Intellectual Integrity and Bart Ehrman.
I originally like Bart Ehrman's work. I thought that his courses on the Teaching Company were very good. However, as I've listened to Ehrman's popular stuff, such as his debates and interviews, I've come to wonder how much I can trust Ehrman. Simply put, Ehrman says stuff that he knows is either overstated or wrong.
It's not just me who says this. William Lane Craig points out that there is a "Good Bart" and a "Bad Bart." "Bad Bart" will make the claim in popular circles that there are more errors in the Bible than there are words, and will foster the impression that we really can't know for sure what the original text said. However, when called out on it, "Good Bart" will forthrightly admit that we actually do know what the original text said and that the "errors" can be corrected or aren't all that significant.
Similarly, in one debate, in support of his argument that the post-Resurrection appearances of Jesus were delusions, Ehrman argued that grieving people have such delusions all the time. When it was pointed out that people don't often have the same delusion, Ehrman said, "yes, they do", leaving the impression that he had some academic support for the claim that groups of grieving people have been known to have the same delusion.
It turned out that Ehrman was conflating different events. Individually, grieving people have been known to have visual and tactile experiences of their dead loved ones, but not in groups. Ehrman's reference to "group delusions" was to things like the vision of Our Lady of Fatima, which have never been shown to be delusions.

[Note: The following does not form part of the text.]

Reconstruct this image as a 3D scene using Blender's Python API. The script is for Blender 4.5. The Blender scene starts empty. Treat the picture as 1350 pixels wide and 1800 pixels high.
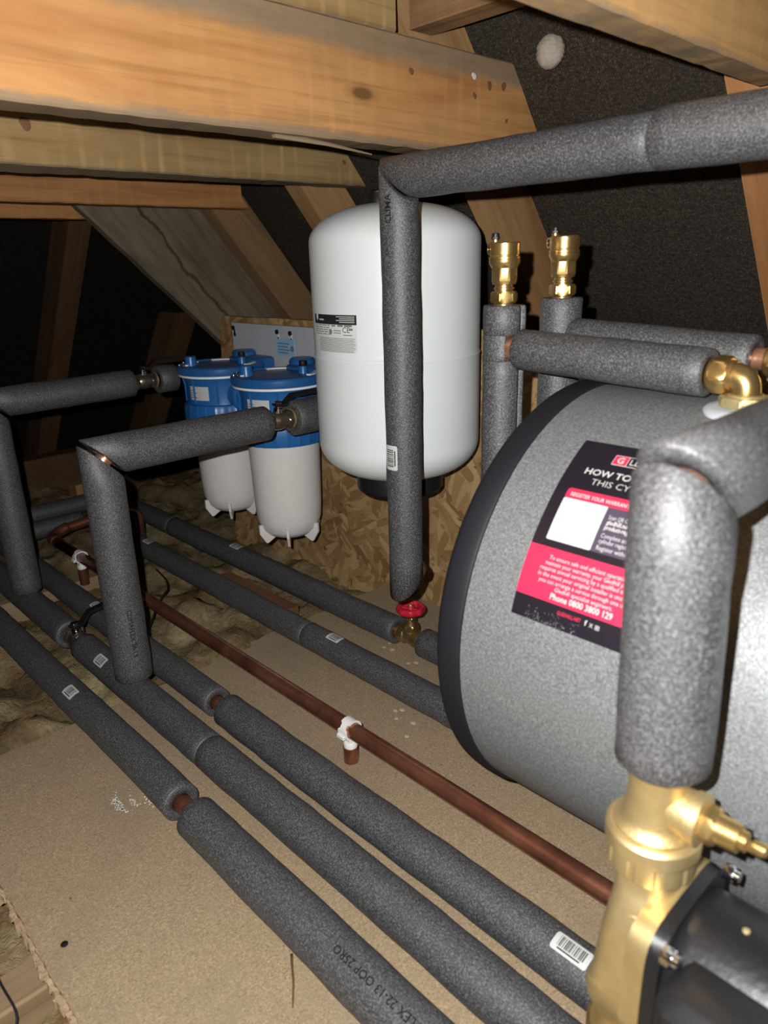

They might be delusions and atheists might assume they are delusions, but most people would never confuse an individual grieving person with the mass phenomenon of Fatima. By carefully omitting the important details, Ehrman was using his role as "neutral academic" to mislead listeners.

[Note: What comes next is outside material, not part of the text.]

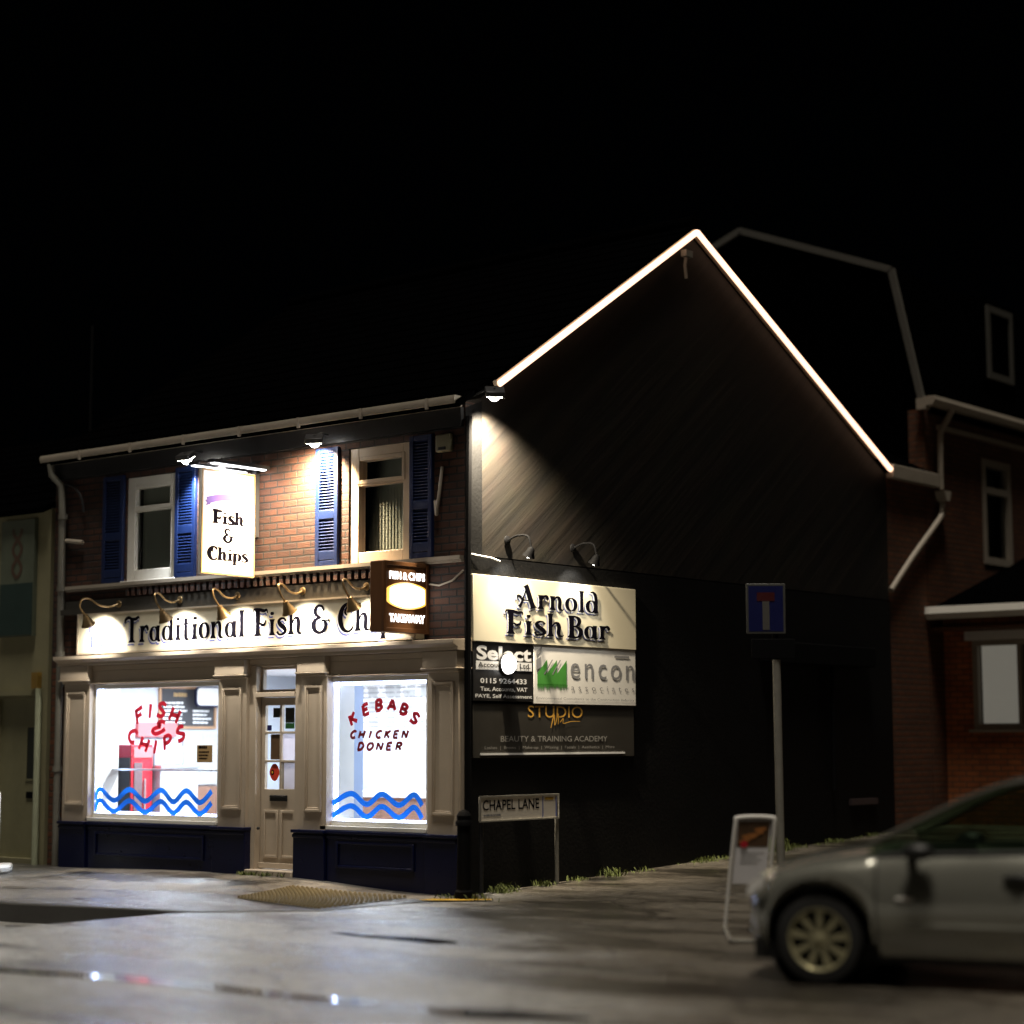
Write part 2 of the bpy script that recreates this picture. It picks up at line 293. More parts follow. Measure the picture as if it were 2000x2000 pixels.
# ------------------------------------------------------------------ mesh helpers
ORG = {}
FRONT = (Vector((1, 0, 0)), Vector((0, 0, 1)))       # u = x, v = z, towards the street
LANE = (Vector((0, 1, 0)), Vector((0, 0, 1)))        # u = y, v = z, towards the lane
class MB:
    """collects shapes; build() links them as one mesh object"""
    def __init__(s): s.v = []; s.f = []; s.mi = []; s.cur = 0
    def add(s, vs, fs):
        o = len(s.v); s.v += [Vector(a) for a in vs]
        for f in fs: s.f.append([o + i for i in f]); s.mi.append(s.cur)
        return s
    def box(s, a, b):
        x0, y0, z0 = [min(p, q) for p, q in zip(a, b)]; x1, y1, z1 = [max(p, q) for p, q in zip(a, b)]
        return s.add([(x0, y0, z0), (x1, y0, z0), (x1, y1, z0), (x0, y1, z0), (x0, y0, z1), (x1, y0, z1), (x1, y1, z1), (x0, y1, z1)],
                     [(0, 3, 2, 1), (4, 5, 6, 7), (0, 1, 5, 4), (1, 2, 6, 5), (2, 3, 7, 6), (3, 0, 4, 7)])
    def prism(s, poly, vec):
        n = len(poly); vec = Vector(vec); p = [Vector(q) for q in poly]
        return s.add(p + [q + vec for q in p], [tuple(range(n))[::-1], tuple(range(n, 2 * n))] + [(i, (i + 1) % n, n + (i + 1) % n, n + i) for i in range(n)])
    def tube(s, path, r, n=10, caps=True, radii=None):
        P = [Vector(p) for p in path]; rings = []; prev = None
        for i, p in enumerate(P):
            d = (P[min(i + 1, len(P) - 1)] - P[max(i - 1, 0)]).normalized()
            if prev is None:
                a = Vector((0, 0, 1)) if abs(d.z) < 0.9 else Vector((1, 0, 0)); u = d.cross(a).normalized()
            else: u = (prev - d * prev.dot(d)).normalized()
            prev = u; v = d.cross(u); rr = radii[i] if radii else r
            rings.append([p + u * rr * math.cos(2 * PI * k / n) + v * rr * math.sin(2 * PI * k / n) for k in range(n)])
        fs = []
        for i in range(len(P) - 1):
            for k in range(n): fs.append((i * n + k, i * n + (k + 1) % n, (i + 1) * n + (k + 1) % n, (i + 1) * n + k))
        if caps: fs.append(tuple(range(n))[::-1]); fs.append(tuple((len(P) - 1) * n + k for k in range(n)))
        return s.add([q for r_ in rings for q in r_], fs)
    def lathe(s, o, axis, prof, n=20, caps=True):
        o = Vector(o); ax = Vector(axis).normalized()
        return s.tube([o + ax * t for t, r in prof], 0, n, caps, [r for t, r in prof]) if len(set(t for t, r in prof)) == len(prof) else s._lathe(o, ax, prof, n)
    def _lathe(s, o, ax, prof, n):
        a = Vector((0, 0, 1)) if abs(ax.z) < 0.9 else Vector((1, 0, 0)); u = ax.cross(a).normalized(); v = ax.cross(u)
        vs = [o + ax * t + (u * math.cos(2 * PI * k / n) + v * math.sin(2 * PI * k / n)) * r for t, r in prof for k in range(n)]
        fs = [(i * n + k, i * n + (k + 1) % n, (i + 1) * n + (k + 1) % n, (i + 1) * n + k) for i in range(len(prof) - 1) for k in range(n)]
        return s.add(vs, fs)
    def sphere(s, o, r, n=12, sq=(1, 1, 1)):
        o = Vector(o); vs = []; fs = []; h = n // 2
        for i in range(h + 1):
            t = PI * i / h
            for k in range(n):
                vs.append(o + Vector((math.sin(t) * math.cos(2 * PI * k / n) * r * sq[0], math.sin(t) * math.sin(2 * PI * k / n) * r * sq[1], math.cos(t) * r * sq[2])))
        for i in range(h):
            for k in range(n): fs.append((i * n + k, (i + 1) * n + k, (i + 1) * n + (k + 1) % n, i * n + (k + 1) % n))
        return s.add(vs, fs)
    def flat(s, frame, o, pts2, fs, w=0.0):
        r, u = frame; nrm = r.cross(u); o = Vector(o)
        return s.add([o + r * a + u * b + nrm * w for a, b in pts2], fs)
    def rect(s, frame, o, u0, v0, u1, v1, w=0.0):
        return s.flat(frame, o, [(u0, v0), (u1, v0), (u1, v1), (u0, v1)], [(0, 1, 2, 3)], w)
    def slab(s, frame, o, u0, v0, u1, v1, w0, w1):
        r, u = frame; nrm = r.cross(u); o = Vector(o)
        return s.prism([o + r * a + u * b + nrm * w0 for a, b in ((u0, v0), (u1, v0), (u1, v1), (u0, v1))], nrm * (w1 - w0))
    def frame(s, fr, o, u0, v0, u1, v1, t, w0, w1):
        s.slab(fr, o, u0, v0, u0 + t, v1, w0, w1); s.slab(fr, o, u1 - t, v0, u1, v1, w0, w1)
        s.slab(fr, o, u0 + t, v1 - t, u1 - t, v1, w0, w1 - 0.002); s.slab(fr, o, u0 + t, v0, u1 - t, v0 + t, w0, w1 - 0.002); return s
    def build(s, name, mats, parent=None, org=None, smooth=True, bevel=0.0, local=False, angle=38, fix=True):
        if parent is not None: o_ = ORG[parent.name]
        else: o_ = Vector(org) if org is not None else (sum(s.v, Vector()) / max(1, len(s.v)))
        me = bpy.data.meshes.new(name)
        me.from_pydata([tuple((p if local else p - o_) * (1 if local else S)) for p in s.v], [], s.f)
        if not isinstance(mats, (list, tuple)): mats = [mats]
        for m_ in mats: me.materials.append(m_)
        if len(mats) > 1: me.polygons.foreach_set('material_index', s.mi)
        if fix:
            bm = bmesh.new(); bm.from_mesh(me); bmesh.ops.recalc_face_normals(bm, faces=bm.faces[:]); bm.to_mesh(me); bm.free()
        if smooth:
            me.polygons.foreach_set('use_smooth', [True] * len(me.polygons)); me.set_sharp_from_angle(angle=math.radians(angle))
        ob = bpy.data.objects.new(name, me); C.objects.link(ob)
        ORG[ob.name] = o_
        if parent is not None: ob.parent = parent
        else: ob.location = o_ * S
        if bevel:
            b = ob.modifiers.new('bevel', 'BEVEL'); b.width = bevel * S; b.segments = 2; b.limit_method = 'ANGLE'; b.angle_limit = math.radians(40)
        return ob
def thing(name, label, cat, loc, group=None, rz=0.0):
    o = bpy.data.objects.new(name, None); C.objects.link(o); o.location = Vector(loc) * S; o.rotation_euler = (0, 0, rz)
    o.empty_display_size = 0.2
    o['label'] = label; o['category'] = cat
    if group: o['group'] = group
    ORG[o.name] = Vector(loc); return o
def tag(o, label, cat, group=None, kind=None):
    o['label'] = label; o['category'] = cat
    if group: o['group'] = group
    if kind: o['kind'] = kind
    return o
def struct(o, kind='structure'): o['kind'] = kind; return o
def lamp(name, kind, loc, parent, energy, col, target=None, size=0.04, angle=100, blend=0.6, sx=None, sy=None):
    d = bpy.data.lights.new(name, kind); d.energy = energy; d.color = col
    if kind == 'AREA':
        d.shape = 'RECTANGLE'; d.size = sx; d.size_y = sy
    else: d.shadow_soft_size = size
    if kind == 'SPOT': d.spot_size = math.radians(angle); d.spot_blend = blend
    o = bpy.data.objects.new(name, d); C.objects.link(o)
    o.location = (Vector(loc) - ORG[parent.name]) * S; o.parent = parent
    if target is not None: o.rotation_euler = (Vector(target) - Vector(loc)).to_track_quat('-Z', 'Y').to_euler()
    return o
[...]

Darrell Bock issues a similar warning with respect to Erhman's academic writing. Bock discusses Erhman's The New Testament: An Historical Introduction:
This volume is one of the most popular texts for early Christianity classes in the USA, which is why we are discussing it in the class. It is clearly written and engaging. It summarizes many commonly held positions that are held about the Bible and New Testament in some scholarly circles. It is important to know what generations of college students are being taught in the name of knowledge and understanding. I am discovering that it is what Ehrman does not mention that is often important.
For example, in treating the authorship of the gospels (all of them), he does not address any of the external evidence for authorship that comes from sources like Eusebius or Irenaeus or any of the canonical church lists. This is historical evidence and ignoring it prejudices his volume's work, cutting out one of the two key factors one has to address in treating authorship, namely external evidence for a work's authorship. Vincent Taylor and C. E. B. Cranfield regarded such evidence as decisive in treating this question in terms of Mark's gospel.

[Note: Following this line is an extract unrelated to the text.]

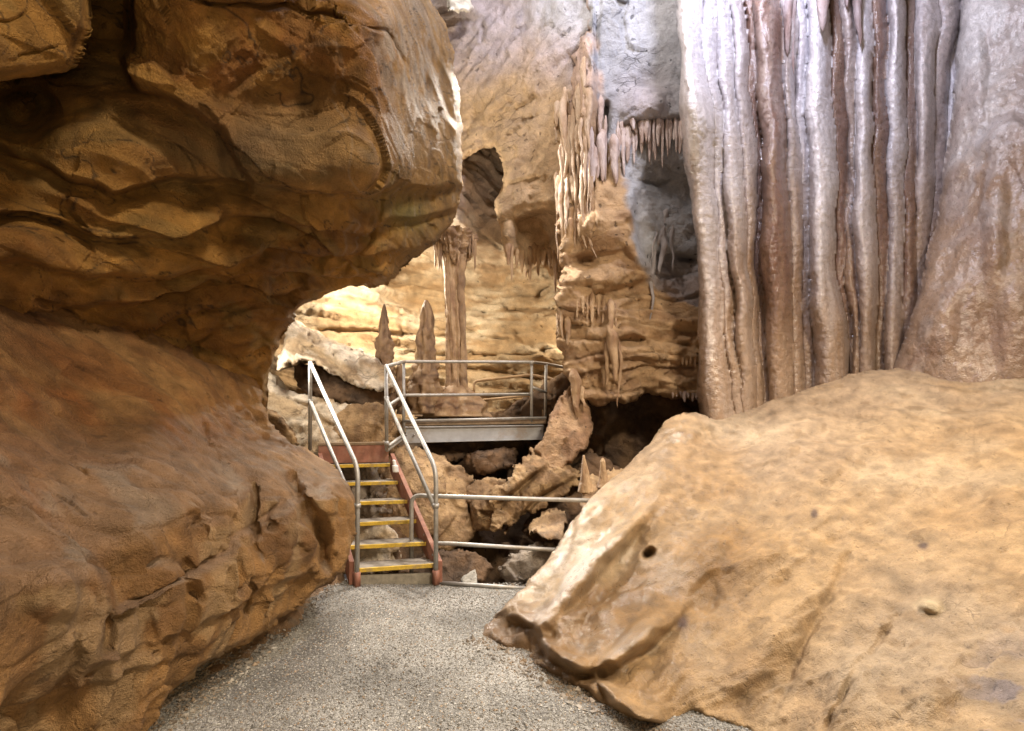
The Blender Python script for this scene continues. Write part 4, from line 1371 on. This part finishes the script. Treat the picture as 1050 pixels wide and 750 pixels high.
# ---- leaning slab right of the bridge
rock('leaning_slab', [(590, 392), (600, 396), (606, 420), (607, 445), (600, 462), (582, 476), (570, 487), (562, 484), (552, 470), (548, 462), (558, 445), (566, 424), (576, 404)],
     [(590, 395, 6.1), (605, 430, 5.9), (552, 465, 5.8), (570, 480, 5.65), (590, 450, 5.75), (570, 430, 5.9)], B5, 'flat reddish brown slab leaning at the right end of the bridge', 'rock slab', A=0.45, rnd=(5, 0.1), s=1.3)
rock('leaning_slab', [(548, 460), (562, 466), (578, 474), (592, 482), (600, 492), (582, 504), (566, 512), (552, 522), (540, 530), (528, 536), (514, 547), (500, 541), (503, 522), (498, 508), (512, 498), (524, 486), (536, 470)],
     [(550, 462, 5.95), (598, 490, 5.7), (575, 478, 5.65), (545, 488, 5.5), (520, 505, 5.45), (560, 512, 5.55), (530, 532, 5.4), (504, 538, 5.45), (502, 510, 5.6)], B1,
     'bark-like tan slab running down left from the reddish leaning slab', 'rock slab', A=0.5, fl=0.07, rnd=(4, 0.08), s=1.1, warp=(5, 9),
     steps=[([(496, 530), (520, 512), (545, 490), (572, 470)], 0.16, 12, 2), ([(505, 548), (532, 528), (560, 506), (600, 480)], 0.10, 8, 2)],
     cracks=[([(504, 524), (524, 508), (540, 496), (556, 480)], 2.5, 0.16), ([(522, 540), (545, 520), (575, 498)], 2.0, 0.12), ([(530, 500), (536, 515), (530, 530)], 1.5, 0.08)])
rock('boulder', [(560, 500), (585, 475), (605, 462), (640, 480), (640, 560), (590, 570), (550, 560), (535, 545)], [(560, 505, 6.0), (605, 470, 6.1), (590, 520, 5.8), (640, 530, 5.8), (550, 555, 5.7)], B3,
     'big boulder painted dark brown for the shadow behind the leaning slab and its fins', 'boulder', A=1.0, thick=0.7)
# ---- pit rocks seen between the barrier rails
rock('boulder', [(542, 540), (552, 530), (565, 522), (580, 524), (582, 538), (576, 550), (560, 552), (545, 550)], [(545, 542, 5.0), (580, 530, 5.0), (562, 540, 4.85)], B1,
     'small jagged tan rock between the two barrier rails', 'boulder', A=0.8, s=1.2, fl=0.03)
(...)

I am quite aware that many think the internal evidence is against such an authorship claim for Mark (and Ehrman does present those arguments). Those arguments can be addressed. So given a fair debate over the issues that lead one to think about who wrote a gospel, here is a point the claim Mark did not write the gospel has to deal with. What commends Mark as the author, if we are going to simply pick someone to enhance the reputation of a gospel when no one supposedly who knows the author is (which is what the alternative view claims is the situation)? What is Mark's reputation? He failed to survive the first missionary journey and caused a split between Paul and Barnabas according to Acts. So how does randomly attaching his name to the book enhance that gospel's credibility? Such a theory does not work here. Mark's reputation, such as it was, on its own does not enhance the credibility of the work. More than that, the tradition also consistently associated Peter with Mark, so why was this gospel not simply called the Gospel of Peter, if one is free to name any author the church could choose? Given a choice between Peter and Mark on the basis of reputation, Peter would be the obvious choice. Something else must be at work, namely, a tradition careful about who it called an author, naming someone who in this case had an otherwise less than stellar resume. Arguments like the ones I just noted go completely ignored in his volume (and these are fair historical questions). So user beware that if you are being asked to use this text in a college class, some key points are not even being raised.
That really does sound like the "Bad Bart" of the debates and popular lecture.